2. Body and new are homophones only in HK and vicinity, they
are different in Meixian, Taiwan and most other Hakka speakers. In your
spelling system, "new" should be changed to "xin" to mark this
difference.
3. Cloud is "yun" (the u here is a [u], not a [y] as in Hanyu
Pinyin) which rhymes with "cun", spring. The initial is a [j] instead of a
[w].
4. Hakka and even Siyi (Seiyap) has no [w] as in Cantonese and
Mandarin. It should be a [v] in place of [w].
5. I suggest the use of "ung" in place of "ong" to represent
the rimes of "pair", "follow" etc because this will mislead people to think that
it rhymes with English "song", "long". Hanyu Pinyin uses "ong" for "ung" because
Mandarin does not have contrast between"ung", and "ong" . It is
better to see than "ung" when one writes fast. But Hakka and Cantonese do have
the contrast between "ung" and "ong" e.g. mong for look, tong for sugar, and
these are not distinguishable from mung for dream and tung for
same. Even one is not using IPA but only for English-speaking
readers, the contrast should be told clearly fropm the spelling.
2. It is easy to spell Hakka because we have only seven
vowels (but only six phonemes) in Meixianhua: a, i, u, e, o, schwa and apical
vowel. Schwa and apical are complementary to each other and if we use the logic
of Hanyu Pinyin, both can be spelled as i togehter with z, c, s; while the
cardinal [i] is an i with other consonants.
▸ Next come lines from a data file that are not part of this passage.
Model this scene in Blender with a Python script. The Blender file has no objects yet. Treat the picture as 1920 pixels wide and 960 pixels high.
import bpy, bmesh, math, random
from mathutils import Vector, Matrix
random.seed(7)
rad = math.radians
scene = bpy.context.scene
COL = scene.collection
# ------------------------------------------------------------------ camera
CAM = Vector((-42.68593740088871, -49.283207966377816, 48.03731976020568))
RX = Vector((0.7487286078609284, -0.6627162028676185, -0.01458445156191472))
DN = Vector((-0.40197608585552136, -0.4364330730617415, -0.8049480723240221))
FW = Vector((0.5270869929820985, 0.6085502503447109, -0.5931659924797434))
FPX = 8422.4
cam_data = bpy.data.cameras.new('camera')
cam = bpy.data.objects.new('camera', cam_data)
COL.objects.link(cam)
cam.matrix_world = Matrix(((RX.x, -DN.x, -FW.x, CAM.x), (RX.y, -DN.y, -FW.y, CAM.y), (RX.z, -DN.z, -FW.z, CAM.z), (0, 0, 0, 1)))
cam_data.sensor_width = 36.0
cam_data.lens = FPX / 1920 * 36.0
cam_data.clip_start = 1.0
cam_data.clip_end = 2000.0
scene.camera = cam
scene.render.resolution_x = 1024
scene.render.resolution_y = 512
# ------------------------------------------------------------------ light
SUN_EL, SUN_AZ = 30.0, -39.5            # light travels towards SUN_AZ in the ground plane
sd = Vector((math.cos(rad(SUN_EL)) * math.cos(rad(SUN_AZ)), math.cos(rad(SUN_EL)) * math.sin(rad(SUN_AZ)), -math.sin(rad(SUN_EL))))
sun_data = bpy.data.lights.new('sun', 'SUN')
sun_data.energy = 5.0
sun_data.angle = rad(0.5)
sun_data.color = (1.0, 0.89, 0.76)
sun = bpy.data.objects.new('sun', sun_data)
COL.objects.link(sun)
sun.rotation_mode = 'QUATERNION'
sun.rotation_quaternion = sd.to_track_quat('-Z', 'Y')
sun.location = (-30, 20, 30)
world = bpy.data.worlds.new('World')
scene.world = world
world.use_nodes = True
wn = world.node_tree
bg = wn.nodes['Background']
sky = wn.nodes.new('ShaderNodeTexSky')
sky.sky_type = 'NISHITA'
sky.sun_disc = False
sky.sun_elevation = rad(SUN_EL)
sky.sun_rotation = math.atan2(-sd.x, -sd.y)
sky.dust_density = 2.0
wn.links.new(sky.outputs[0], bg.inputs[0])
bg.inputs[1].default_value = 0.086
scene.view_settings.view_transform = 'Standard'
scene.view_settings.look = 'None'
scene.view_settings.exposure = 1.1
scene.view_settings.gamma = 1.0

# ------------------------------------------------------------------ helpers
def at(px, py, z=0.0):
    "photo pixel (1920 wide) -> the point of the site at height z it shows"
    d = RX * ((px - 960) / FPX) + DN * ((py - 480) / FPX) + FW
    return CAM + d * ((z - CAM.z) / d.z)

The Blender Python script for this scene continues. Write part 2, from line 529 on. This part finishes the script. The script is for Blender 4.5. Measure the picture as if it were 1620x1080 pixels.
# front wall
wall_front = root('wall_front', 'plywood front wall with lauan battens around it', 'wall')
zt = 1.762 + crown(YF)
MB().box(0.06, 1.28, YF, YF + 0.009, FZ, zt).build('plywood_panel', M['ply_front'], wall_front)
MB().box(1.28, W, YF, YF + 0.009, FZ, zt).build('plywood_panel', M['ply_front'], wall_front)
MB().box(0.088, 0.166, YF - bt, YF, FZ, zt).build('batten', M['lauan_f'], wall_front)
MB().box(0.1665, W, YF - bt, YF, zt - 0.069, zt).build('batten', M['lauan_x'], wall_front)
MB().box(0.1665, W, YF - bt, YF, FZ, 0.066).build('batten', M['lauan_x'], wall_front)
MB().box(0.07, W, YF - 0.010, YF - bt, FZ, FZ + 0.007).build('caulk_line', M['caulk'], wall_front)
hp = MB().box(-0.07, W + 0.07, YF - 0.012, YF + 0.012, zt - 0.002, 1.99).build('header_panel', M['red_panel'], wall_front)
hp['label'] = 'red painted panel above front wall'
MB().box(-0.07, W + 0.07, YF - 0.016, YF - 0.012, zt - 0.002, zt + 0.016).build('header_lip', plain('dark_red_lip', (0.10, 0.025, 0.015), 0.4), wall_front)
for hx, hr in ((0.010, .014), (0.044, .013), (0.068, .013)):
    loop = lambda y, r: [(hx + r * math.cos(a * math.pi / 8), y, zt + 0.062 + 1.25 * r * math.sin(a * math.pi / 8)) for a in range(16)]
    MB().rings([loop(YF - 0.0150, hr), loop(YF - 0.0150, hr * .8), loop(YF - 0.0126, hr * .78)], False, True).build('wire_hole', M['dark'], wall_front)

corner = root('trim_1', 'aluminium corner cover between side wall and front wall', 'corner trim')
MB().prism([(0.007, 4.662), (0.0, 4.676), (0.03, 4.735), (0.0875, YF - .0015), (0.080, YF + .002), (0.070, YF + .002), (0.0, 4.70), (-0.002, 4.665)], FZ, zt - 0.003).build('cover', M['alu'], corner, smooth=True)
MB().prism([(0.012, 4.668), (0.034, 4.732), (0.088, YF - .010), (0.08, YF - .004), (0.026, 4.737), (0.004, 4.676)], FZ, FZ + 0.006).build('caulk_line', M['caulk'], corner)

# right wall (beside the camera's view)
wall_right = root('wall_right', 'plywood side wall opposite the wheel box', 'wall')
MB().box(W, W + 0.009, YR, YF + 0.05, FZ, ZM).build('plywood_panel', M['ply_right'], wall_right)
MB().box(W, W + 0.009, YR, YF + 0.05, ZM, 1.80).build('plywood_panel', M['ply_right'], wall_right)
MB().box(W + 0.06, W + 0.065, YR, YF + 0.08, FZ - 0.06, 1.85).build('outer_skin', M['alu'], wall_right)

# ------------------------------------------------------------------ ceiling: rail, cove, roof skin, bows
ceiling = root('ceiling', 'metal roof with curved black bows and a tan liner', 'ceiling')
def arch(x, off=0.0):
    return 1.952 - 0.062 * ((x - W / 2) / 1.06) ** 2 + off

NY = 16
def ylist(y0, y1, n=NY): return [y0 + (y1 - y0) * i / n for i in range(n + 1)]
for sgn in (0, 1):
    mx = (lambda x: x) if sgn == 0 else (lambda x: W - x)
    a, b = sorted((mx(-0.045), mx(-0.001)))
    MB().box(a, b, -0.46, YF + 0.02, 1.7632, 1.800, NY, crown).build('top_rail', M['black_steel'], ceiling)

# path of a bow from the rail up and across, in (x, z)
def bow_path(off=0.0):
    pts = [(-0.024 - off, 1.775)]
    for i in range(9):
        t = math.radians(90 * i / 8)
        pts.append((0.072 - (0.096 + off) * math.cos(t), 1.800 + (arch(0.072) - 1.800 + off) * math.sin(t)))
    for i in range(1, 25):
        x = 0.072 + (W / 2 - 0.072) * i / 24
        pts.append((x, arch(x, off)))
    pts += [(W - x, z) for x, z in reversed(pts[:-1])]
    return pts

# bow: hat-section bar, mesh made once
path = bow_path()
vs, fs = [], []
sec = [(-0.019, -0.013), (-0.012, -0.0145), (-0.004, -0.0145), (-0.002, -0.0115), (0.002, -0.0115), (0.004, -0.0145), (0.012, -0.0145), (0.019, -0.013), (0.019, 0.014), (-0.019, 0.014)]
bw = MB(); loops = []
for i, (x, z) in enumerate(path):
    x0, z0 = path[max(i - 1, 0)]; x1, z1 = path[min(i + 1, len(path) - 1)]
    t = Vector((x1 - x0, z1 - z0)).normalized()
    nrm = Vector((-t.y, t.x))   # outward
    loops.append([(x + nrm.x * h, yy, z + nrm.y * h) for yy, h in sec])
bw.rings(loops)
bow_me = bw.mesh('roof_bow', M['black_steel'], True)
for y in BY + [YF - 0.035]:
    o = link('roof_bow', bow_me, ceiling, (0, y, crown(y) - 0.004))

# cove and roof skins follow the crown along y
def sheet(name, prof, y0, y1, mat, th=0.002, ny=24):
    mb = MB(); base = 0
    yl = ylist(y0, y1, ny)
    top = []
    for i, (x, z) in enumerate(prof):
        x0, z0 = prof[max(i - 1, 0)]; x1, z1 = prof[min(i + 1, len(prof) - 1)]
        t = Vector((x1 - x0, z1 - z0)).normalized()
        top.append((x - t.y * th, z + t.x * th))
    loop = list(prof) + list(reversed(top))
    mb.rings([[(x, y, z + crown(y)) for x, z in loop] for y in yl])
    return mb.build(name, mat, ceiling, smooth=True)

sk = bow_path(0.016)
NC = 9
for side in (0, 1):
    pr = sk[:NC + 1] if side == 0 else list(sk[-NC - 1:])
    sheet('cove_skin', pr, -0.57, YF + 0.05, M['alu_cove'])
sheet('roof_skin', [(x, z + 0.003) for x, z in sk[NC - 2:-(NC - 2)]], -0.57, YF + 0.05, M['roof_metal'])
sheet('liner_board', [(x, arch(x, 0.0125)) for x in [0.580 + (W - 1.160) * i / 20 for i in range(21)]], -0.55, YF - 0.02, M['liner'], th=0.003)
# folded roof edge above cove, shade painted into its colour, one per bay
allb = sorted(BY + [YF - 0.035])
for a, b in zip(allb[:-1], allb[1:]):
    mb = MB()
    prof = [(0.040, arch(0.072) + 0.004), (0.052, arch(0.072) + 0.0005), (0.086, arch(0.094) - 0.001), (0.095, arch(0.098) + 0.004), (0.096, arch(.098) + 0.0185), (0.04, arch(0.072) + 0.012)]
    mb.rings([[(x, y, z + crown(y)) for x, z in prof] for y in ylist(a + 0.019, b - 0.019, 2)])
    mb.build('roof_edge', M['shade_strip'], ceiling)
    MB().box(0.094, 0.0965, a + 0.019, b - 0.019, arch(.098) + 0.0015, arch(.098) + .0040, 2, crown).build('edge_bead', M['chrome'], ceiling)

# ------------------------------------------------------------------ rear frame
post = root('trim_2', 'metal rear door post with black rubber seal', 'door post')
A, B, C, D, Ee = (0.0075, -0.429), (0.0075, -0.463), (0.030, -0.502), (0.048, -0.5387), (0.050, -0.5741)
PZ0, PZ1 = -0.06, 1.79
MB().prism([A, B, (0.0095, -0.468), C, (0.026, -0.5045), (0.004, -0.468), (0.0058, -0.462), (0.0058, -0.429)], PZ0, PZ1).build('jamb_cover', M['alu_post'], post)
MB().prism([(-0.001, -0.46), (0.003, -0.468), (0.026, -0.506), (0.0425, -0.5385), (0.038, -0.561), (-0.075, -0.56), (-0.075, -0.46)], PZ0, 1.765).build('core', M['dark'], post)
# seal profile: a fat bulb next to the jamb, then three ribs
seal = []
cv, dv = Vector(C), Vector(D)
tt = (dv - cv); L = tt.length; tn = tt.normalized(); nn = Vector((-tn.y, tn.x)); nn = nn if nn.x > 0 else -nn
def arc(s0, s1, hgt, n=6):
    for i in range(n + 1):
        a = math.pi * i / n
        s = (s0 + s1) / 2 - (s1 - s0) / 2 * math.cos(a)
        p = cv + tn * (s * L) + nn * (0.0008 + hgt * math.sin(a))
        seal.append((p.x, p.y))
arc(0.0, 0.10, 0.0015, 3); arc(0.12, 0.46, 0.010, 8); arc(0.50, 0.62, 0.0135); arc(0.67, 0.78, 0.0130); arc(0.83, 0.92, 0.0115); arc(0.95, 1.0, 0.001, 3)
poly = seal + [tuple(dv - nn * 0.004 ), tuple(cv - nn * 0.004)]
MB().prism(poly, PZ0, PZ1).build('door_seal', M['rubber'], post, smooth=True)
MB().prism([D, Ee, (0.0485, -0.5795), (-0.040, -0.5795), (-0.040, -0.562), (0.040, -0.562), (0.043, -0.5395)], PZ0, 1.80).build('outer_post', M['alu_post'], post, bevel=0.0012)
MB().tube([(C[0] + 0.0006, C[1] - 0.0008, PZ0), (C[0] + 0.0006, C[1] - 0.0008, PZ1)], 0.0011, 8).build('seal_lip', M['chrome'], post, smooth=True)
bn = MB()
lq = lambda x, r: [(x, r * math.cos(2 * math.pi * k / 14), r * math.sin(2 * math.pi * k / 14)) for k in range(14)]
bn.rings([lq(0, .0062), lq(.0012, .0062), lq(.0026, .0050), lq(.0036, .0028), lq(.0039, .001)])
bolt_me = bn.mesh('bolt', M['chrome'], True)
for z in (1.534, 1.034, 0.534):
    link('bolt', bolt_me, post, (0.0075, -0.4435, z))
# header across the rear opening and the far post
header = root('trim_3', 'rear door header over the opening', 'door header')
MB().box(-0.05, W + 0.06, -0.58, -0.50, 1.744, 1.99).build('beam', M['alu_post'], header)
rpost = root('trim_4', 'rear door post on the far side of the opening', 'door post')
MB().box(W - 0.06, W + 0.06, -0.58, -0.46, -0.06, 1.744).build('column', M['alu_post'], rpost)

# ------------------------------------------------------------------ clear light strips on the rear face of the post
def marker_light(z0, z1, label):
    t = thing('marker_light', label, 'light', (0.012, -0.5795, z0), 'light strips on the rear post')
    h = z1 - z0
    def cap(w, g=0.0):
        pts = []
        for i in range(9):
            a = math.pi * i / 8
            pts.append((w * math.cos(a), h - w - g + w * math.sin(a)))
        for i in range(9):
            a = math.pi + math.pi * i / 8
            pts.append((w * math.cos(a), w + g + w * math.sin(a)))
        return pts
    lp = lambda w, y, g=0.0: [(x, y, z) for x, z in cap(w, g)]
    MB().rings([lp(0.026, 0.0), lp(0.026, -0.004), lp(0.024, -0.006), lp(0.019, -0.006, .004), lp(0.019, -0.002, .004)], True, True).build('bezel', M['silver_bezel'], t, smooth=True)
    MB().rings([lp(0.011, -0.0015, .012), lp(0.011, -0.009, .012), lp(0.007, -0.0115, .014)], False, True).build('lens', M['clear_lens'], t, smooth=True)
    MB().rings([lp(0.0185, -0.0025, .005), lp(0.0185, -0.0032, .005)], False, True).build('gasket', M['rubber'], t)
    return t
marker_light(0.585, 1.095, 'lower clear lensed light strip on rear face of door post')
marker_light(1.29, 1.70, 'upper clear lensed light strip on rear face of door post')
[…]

Therefore ji, qi, xi are different
from zi, ci, si. That is how I designed my Pinyin system for Hakka ffor computer
input. The only disadvantage is that a Hong Kong Hakka speaker must learn
Meixianhua to distinguish ji (elder sister) from zi (paper), qim (invade) from
cim (deep), or xin (new) from sin (body) . But you can also see that it is
not difficult if one knows some Mandarin: there is a regular correspondence
betwen MXH and Mandarin in these sound pairs.